Wavefront Threading Enables Effective High-Level Synthesis
Blake Pelton, Adam Sapek, Ken Eguro, Daniel Lo, Alessandro Forin, Matt Humphrey, Jinwen Xi, David Cox, Rajas Karandikar, Johannes de Fine Licht, Evgeny Babin, Adrian Caulfield, Doug Burger
TL;DR
The paper tackles the difficulty of writing hardware in a productive high-level language without sacrificing RTL-quality performance. It introduces Kanagawa and its Wavefront Threading execution model, enabling explicit fine-grained concurrency with a memory model designed for efficient hardware mapping. Through comprehensive examples, compiler mappings, and extensive ASIC/FPGA benchmarks, the authors show that Kanagawa can yield production-quality hardware with competitive latency, area, and throughput while significantly reducing code size.

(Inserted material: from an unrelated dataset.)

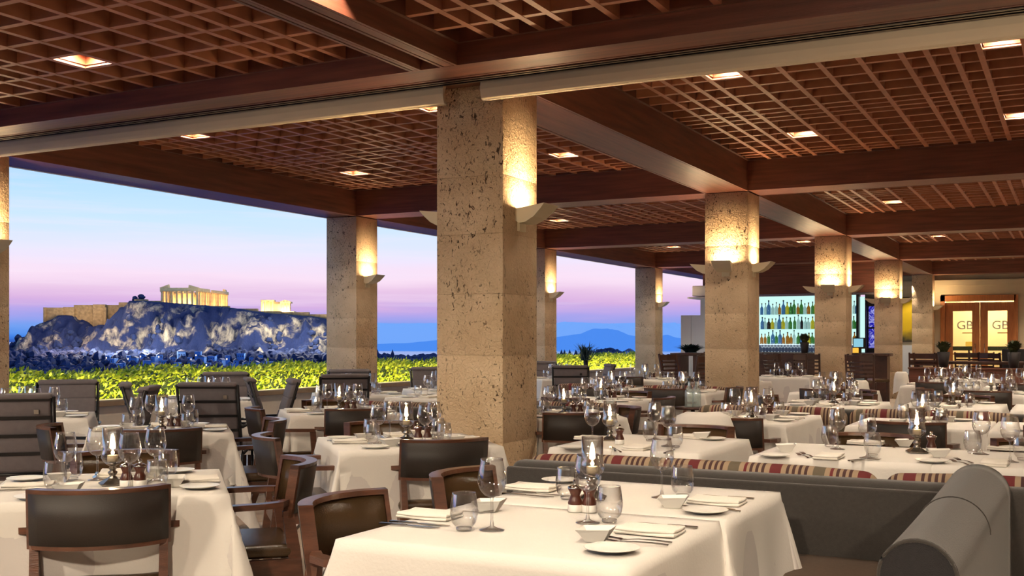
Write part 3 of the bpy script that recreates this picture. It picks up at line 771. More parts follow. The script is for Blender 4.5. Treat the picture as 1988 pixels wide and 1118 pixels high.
lay('the table behind the booth bench',[('w',1271,853,0,'left of a pair'),('w',1297,866,0,'right of a pair'),('t',1262,856,0,'left of the wine glasses'),('t',1311,869,0,'right of the wine glasses'),('l',1184,855,.2,'at the left'),('m',1203,862,.3,'beside the lamp'),('n',1239,872,.05,'at the front'),('n',1341,850,PI/2,'at the back'),('p',1384,854,0,'at the back right'),('b',1362,852,.2,'at the back'),('p',1110,871,0,'at the front left'),('b',1150,868,.1,'at the front left'),('f',1190,873,.5,'left of the front napkin'),('f',1197,875,.6,'nearest the front napkin'),('k',1300,877,.1,'at the front right'),('n',1150,853,PI/2,'at the back left'),('w',1150,862,0,'at the far left')])
lay('the long right table',[('w',1626,872,0,'at the back left'),('t',1610,867,0,'at the back left corner'),('w',1684,889,0,'left of the candle'),('t',1694,885,0,'left of the candle'),('l',1780,878,.3,'in the middle'),('m',1808,878,.4,'right of the candle'),('t',1888,880,0,'right of the mill'),('w',1905,882,0,'behind a tumbler at the right'),('w',1961,897,0,'at the right edge'),('t',1985,893,0,'at the right edge'),('p',1503,887,0,'at the front left corner'),('b',1525,876,.3,'at the left end'),('p',1810,898,0,'at the front, right of the candle'),('b',1823,887,.2,'right of the candle'),('b',1756,866,.1,'behind the candle'),('n',1610,889,.0,'at the front left'),('n',1931,902,.0,'at the front right'),('n',1681,862,PI/2,'at the back, left part'),('n',1955,873,PI/2,'at the back, right part'),('f',1558,886,.5,'beside the left plate'),('f',1566,884,.5,'right of the left fork'),('f',1862,899,.5,'beside the right plate'),('f',1871,896,.5,'right of the front fork'),('f',1727,867,.4,'at the back'),('k',1676,893,-.5,'before the left tumbler'),('k',1683,895,-.5,'right of the other knife')])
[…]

The work highlights Kanagawa’s potential to streamline hardware design, support iterative architecture exploration, and serve as a platform well-suited for generative AI-assisted hardware development.
Abstract
Digital systems are growing in importance and computing hardware is growing more heterogeneous. Hardware design, however, remains laborious and expensive, in part due to the limitations of conventional hardware description languages (HDLs) like VHDL and Verilog. A longstanding research goal has been programming hardware like software, with high-level languages that can generate efficient hardware designs. This paper describes Kanagawa, a language that takes a new approach to combine the programmer productivity benefits of traditional High-Level Synthesis (HLS) approaches with the expressibility and hardware efficiency of Register-Transfer Level (RTL) design. The language's concise syntax, matched with a hardware design-friendly execution model, permits a relatively simple toolchain to map high-level code into efficient hardware implementations.